The other day I was working with junior engineer to deploy a green field infrastructure for a client, pretty simple all new infrastructure consisting of 2 switches, 3 servers and a SAN, however the Engineer was struggling with getting ISCSI to work. When I started asking him questions I quickly found he’d never thought of trying to ping the iscsi interfaces to check that side of the network was all functional.

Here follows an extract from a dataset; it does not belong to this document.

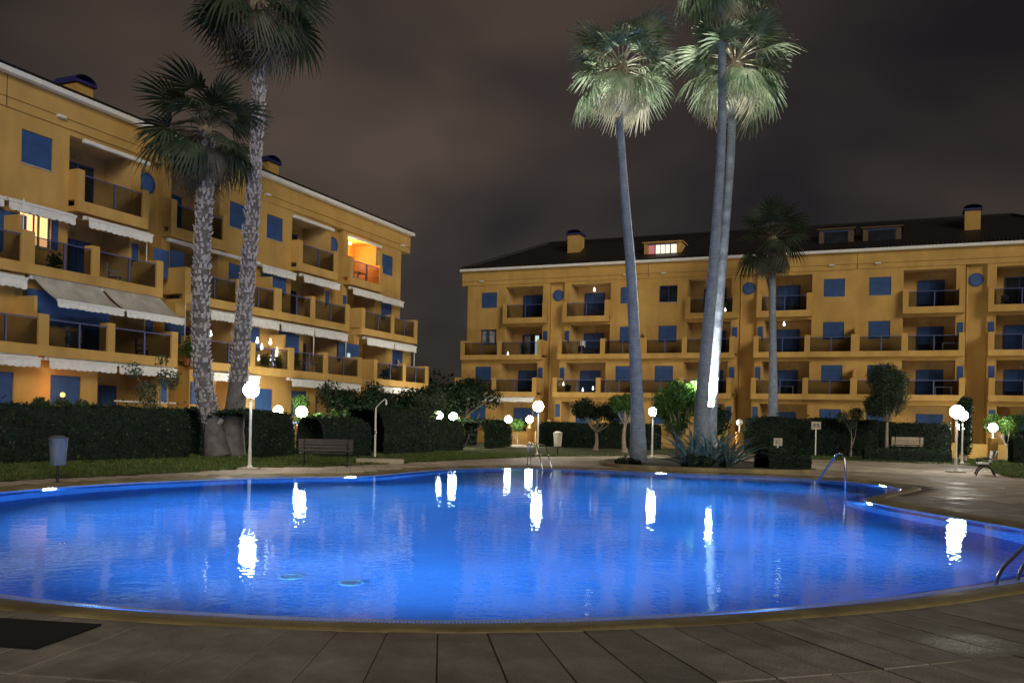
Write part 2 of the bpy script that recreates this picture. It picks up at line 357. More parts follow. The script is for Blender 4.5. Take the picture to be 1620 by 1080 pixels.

I got him to ping ICSCI interface from the VMkernel interface “vmk2” the command looked something like this
esxcli network diag ping –I vmk2 –H 10.10.200.52
Below I’ve included the options with this command to help with specifying things like the outgoing interface, selecting ipv4 or ipv6 and the size of the payload.
–count | -c
Specify the number of packets to send.
–debug | -D
VMKPing debug mode.
–df | -d
Set DF bit on IPv4 packets.
–host | -H
Specify the host to send packets to. (required)
–interface | -I
Specify the outgoing interface.
–interval | -i
Set the interval for sending packets in seconds.
–ipv4 | -4
Ping with ICMPv4 echo requests.
–ipv6 | -6
Ping with ICMPv6 echo requests.
–nexthop | -N
Override the system’s default route selection, in dotted quad notation. (IPv4 only. Requires interface option)
–size | -s
Set the payload size of the packets to send.
–ttl | -t
Set IPv4 Time To Live or IPv6 Hop Limit
–wait | -W
Set the timeout to wait if no responses are received in seconds.
–help
Show the help message.
I hope this helps with ISCSI Troubleshooting for anyone who runs into issues.